Für den körperlich arbeitenden Menschen, gleichgültig ob er Teil eines lebendigen menschlichen Gemeinschaft ist, oder nur mechanisierter Teil der Maschinerie, ist die körperliche Aktivität ein Erlebnis von Anstrengung und Erfolg, Unlust und Lust. Die körperliche Erfahrung ist eine naturnotwendige und sie will gestaltet werden. Der Umgang mit Technik und die körperliche Arbeit sind Teil einer Autonomie auch in einer arbeitsteiligen Gesellschaft, genauso wie der sportliche oder künstlerische Umgang mit dem eigenen Körper. Der Intelligenzkult glaubt ohne Körper auskommen zu können.
Die Kohle- und später Öl-Ökonomie hat den Anteil menschlicher Muskulatur und der im Vergleich zur intelligenten Maschine ineffizienten Intelligenz mehr und mehr überflüssig gemacht. Die Aufmerksamkeit des Menschen hat sich von seiner eigenen Aktivität in seine Sinnlichkeit, Sinnesorgane und Intelligenz verlegt. Der Körper verliert seinen aktiven motorischen Charakter, wenn es auch Revivals dessen im Ausdauersport geben mag, und wird zum ästhetischen Produkt für die Präsentation vor anderen durch Bodybuilding, -styling usw.

Das Auto
- spiegelt den Produktionsprozess, aus der unkontrollierbaren kapitalistischen Maschine wird die aktiv genutzte, der Fahrer darf sich im falschen Bewusstsein als Herr seiner Lebensbedingungen verstehen. In Wirklichkeit macht er sich dadurch umso abhängiger. Für sein Freiheitsbewusstsein im Zirkulationsbereich, in der Freizeit, wird er umso härter eingespannt in der Produktion. Der Zeitgewinn durch das Auto geht durch die Mehrarbeit verloren.
- spiegelt einen technisch individualisierten Wunschtraum, den des perpetuum mobile. Eine falsche Utopie von den geistig Arbeitenden als Mittel zur Entwertung von Arbeitskraft benutzt: körperliche Arbeit ist nur eine historisches Überbleibsel, antikes Relikt für defizitäre Existenzen: „Bildungsferne“ und „Minderbegabte“. Dazu gehören auch die Utopien von Atomkraft, den üppig sprudelnden Quellen der Solarkraft etc.

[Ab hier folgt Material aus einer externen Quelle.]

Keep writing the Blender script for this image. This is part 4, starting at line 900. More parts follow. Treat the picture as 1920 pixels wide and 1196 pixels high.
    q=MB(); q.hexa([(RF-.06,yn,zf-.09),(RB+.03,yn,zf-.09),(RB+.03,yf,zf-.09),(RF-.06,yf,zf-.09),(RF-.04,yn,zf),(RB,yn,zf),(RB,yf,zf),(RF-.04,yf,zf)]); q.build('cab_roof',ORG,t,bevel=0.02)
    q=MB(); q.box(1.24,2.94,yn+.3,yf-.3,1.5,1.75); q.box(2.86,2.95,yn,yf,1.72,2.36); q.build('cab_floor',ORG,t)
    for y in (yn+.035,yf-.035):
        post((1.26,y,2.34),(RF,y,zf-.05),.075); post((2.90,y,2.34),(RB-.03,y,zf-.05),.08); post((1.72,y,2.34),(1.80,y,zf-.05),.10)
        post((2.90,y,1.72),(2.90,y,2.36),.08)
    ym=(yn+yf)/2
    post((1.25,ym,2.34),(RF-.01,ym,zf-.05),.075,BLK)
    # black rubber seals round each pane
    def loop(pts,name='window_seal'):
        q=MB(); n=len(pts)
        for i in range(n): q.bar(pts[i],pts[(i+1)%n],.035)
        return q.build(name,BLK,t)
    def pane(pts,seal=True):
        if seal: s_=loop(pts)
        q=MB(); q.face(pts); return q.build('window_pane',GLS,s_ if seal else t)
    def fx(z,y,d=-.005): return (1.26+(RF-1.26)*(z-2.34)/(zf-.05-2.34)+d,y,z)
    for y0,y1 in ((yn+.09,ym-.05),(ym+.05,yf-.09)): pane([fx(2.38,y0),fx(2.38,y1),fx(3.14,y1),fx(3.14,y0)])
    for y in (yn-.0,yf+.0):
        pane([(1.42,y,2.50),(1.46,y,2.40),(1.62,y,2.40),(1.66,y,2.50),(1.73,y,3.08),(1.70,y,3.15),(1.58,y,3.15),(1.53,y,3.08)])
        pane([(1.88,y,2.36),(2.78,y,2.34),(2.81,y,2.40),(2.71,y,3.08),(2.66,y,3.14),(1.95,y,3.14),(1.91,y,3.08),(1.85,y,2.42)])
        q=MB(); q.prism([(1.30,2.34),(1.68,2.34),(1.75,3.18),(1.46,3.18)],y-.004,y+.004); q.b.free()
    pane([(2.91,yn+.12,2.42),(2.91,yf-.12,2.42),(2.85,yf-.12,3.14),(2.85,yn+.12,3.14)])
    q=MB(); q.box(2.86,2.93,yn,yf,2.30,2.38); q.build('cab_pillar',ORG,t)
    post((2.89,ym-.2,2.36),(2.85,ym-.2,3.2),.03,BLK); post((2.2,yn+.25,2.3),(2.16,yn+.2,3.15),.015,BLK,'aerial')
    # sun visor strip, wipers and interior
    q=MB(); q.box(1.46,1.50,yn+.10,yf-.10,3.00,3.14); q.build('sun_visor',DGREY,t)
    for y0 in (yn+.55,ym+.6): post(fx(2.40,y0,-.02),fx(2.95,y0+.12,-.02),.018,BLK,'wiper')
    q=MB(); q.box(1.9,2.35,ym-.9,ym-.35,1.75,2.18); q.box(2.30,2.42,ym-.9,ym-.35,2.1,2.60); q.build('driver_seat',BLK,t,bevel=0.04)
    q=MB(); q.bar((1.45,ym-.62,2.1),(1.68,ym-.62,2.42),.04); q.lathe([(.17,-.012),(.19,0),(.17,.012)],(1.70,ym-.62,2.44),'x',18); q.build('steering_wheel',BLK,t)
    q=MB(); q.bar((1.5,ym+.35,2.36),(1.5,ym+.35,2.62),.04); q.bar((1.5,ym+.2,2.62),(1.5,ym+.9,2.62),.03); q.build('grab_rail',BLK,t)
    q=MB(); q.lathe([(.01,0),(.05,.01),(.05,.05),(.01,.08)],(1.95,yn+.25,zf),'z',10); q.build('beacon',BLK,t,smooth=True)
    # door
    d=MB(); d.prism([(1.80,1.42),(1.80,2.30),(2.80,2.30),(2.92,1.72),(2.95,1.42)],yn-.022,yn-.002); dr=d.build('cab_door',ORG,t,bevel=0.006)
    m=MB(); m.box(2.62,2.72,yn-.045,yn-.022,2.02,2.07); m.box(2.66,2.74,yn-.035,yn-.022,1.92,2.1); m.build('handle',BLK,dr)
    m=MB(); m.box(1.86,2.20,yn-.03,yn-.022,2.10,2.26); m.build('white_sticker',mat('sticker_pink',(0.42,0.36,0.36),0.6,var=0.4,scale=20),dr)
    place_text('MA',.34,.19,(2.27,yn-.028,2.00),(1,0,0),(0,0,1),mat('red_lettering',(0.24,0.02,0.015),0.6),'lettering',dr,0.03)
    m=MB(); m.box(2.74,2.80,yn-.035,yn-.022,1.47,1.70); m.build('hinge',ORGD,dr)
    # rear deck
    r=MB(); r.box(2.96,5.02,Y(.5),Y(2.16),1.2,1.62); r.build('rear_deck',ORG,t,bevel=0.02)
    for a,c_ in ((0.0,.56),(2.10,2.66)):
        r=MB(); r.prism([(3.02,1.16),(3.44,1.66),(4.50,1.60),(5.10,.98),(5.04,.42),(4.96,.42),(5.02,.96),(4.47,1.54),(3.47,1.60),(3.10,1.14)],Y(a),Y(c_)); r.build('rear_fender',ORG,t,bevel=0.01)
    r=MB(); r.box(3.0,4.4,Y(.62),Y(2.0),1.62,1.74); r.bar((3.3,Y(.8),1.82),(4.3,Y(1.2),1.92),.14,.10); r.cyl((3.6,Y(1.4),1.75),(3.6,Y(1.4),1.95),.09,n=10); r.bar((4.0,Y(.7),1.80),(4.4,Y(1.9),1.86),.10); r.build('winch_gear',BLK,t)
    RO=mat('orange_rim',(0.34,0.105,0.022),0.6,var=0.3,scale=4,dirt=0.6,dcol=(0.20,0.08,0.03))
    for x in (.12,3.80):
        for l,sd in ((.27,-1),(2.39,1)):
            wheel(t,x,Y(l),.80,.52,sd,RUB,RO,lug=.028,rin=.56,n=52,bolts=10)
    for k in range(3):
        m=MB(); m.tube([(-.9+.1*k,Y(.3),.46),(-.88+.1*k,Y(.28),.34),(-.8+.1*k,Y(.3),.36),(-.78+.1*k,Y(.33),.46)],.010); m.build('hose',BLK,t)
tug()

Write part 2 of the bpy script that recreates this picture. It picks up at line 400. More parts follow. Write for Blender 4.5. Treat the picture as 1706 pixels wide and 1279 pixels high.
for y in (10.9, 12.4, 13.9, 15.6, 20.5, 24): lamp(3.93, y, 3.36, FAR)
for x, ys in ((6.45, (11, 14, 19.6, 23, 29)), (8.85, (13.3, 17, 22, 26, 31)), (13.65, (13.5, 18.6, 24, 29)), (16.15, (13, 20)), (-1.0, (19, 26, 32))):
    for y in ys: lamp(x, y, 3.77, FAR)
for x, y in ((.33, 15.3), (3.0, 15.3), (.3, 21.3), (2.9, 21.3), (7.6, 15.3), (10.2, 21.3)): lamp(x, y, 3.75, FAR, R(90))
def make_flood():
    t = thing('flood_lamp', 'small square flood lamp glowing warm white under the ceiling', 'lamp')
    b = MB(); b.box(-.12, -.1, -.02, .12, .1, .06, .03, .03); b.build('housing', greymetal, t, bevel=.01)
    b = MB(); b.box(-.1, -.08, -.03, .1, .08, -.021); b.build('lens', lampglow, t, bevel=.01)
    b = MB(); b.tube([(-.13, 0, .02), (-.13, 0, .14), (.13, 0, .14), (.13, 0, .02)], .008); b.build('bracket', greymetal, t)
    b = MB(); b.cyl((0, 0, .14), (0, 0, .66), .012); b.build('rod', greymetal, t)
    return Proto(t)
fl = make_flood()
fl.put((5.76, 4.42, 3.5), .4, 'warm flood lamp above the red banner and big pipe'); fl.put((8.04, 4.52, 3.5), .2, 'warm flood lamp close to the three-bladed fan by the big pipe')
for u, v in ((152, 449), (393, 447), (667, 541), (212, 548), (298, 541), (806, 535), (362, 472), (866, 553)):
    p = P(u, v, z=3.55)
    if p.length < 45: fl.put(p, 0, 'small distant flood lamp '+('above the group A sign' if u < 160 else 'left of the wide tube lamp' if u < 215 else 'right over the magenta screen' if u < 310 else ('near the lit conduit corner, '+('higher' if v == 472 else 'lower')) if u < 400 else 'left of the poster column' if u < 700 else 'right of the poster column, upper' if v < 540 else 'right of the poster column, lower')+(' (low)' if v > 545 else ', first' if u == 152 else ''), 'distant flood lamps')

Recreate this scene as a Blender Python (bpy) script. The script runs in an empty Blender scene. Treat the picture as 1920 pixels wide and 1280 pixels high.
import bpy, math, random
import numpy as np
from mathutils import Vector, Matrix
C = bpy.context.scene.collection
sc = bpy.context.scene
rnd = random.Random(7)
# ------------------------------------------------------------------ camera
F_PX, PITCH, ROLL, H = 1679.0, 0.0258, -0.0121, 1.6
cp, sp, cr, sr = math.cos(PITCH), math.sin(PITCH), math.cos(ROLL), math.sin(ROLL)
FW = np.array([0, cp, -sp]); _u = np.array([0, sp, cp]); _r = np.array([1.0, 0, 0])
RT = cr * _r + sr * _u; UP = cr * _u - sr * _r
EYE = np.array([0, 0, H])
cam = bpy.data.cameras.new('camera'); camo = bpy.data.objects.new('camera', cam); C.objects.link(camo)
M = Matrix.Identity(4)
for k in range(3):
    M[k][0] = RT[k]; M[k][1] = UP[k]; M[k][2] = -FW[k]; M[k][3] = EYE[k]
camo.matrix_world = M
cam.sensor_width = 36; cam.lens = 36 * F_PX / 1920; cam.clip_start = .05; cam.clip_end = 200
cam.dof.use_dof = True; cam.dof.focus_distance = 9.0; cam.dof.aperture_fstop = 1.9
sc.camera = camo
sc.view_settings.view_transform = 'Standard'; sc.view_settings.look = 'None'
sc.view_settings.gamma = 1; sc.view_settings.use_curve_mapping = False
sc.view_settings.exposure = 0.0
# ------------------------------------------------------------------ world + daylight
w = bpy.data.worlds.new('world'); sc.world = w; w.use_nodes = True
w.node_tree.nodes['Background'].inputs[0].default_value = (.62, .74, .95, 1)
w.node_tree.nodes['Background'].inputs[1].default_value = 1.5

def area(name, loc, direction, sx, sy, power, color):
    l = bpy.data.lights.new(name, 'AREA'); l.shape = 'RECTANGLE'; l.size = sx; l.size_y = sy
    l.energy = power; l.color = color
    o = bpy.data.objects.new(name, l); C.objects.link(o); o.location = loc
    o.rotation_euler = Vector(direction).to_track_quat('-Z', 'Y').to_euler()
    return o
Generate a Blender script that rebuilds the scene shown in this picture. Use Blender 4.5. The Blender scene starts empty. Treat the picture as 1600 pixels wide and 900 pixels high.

- ist ein Ausdruck gesellschaftlicher Konkurrenzfähigkeit und zugleich Partizipation an gesellschaftlicher Dominanz und Ausübung von Gewalt, sei es mit Lärm, Flächenverbrauch oder Körperverletzung. Wer keines hat, ist nicht wirklich ernst zu nehmen. In den Zügen sitzen die Behinderten, „sozial Schwache“, shoppende Jugendliche, Auszubildende, Ältere, Exzentrische. Gleichzeitig werden nicht nur die Ressourcen der Welt ausgebeutet, sondern alle jene in Nachteil gesetzt, die militärisch und ökonomisch hinterher sind.
- überdeckt das hässliche und demütigende Bild des unterworfenen, sich anstrengenden, vielleicht schwitzenden Arbeiters. Wer kein Auto hat, der schleppt, der geht, muss eventuell rennen. Im Auto ist der Mensch Herr. Er wird nicht kommandiert, sondern gibt die Kommandos.
- Beim Autofahrer wird hinter dem homo oeconomicus ein anderer Menschentyp sichtbar: der motorisch imponierende, der dafür keine Kosten scheut. Verstand und Vernunft sind weitgehend außer Kraft gesetzt, ökologische, humane, finanzielle Maßstäbe gelten nicht mehr. Es gilt die Herrschaft von drängenden Impulsen: das Image, der Bewegungsdrang, die Konkurrenz usw. Im vernünftigen Lichte betrachtet ließen sie sich nicht durchsetzen. Aber der individualisierte Mensch bedarf keiner vernünftigen Reflexion; es reicht, wenn er etwas will. Die so vollzogene
Dissozialität hat kollektives Niveau.

Mit dem Ende einer Ölökonomie gäbe es die Möglichkeit einer aktiven Gestaltung der Zukunft: Bescheidenheit, Sparsamkeit, Kombination von geistiger und körperlicher Arbeit, neue intelligente Technologien, alternative Technik usw. – Ist natürlich Pustekuchen. Stattdessen werden die reichen „Nationen“ ihre Energie aus der Sklavenarbeit der Dritten Welt gewinnen: Biosprit aus Brasilien, Biogas in Europa mit Verknappung der internationalen Lebensmittelressourcen für die „Unterentwickelten“ – das europäische Vieh wird mit ihren Lebensmitteln gefüttert. Die barbarisch geförderte chinesische Kohle ist jetzt ja schon der Grundlage vieler europäischer und amerikanischer Produkte. Die körperliche Arbeit jetzt schon weitgehend in den „Händen“ der Immigranten wird in Billiglohnländer übertragen. Bis die vielleicht eines Tages entdecken, dass sie so dumm auch nicht sind.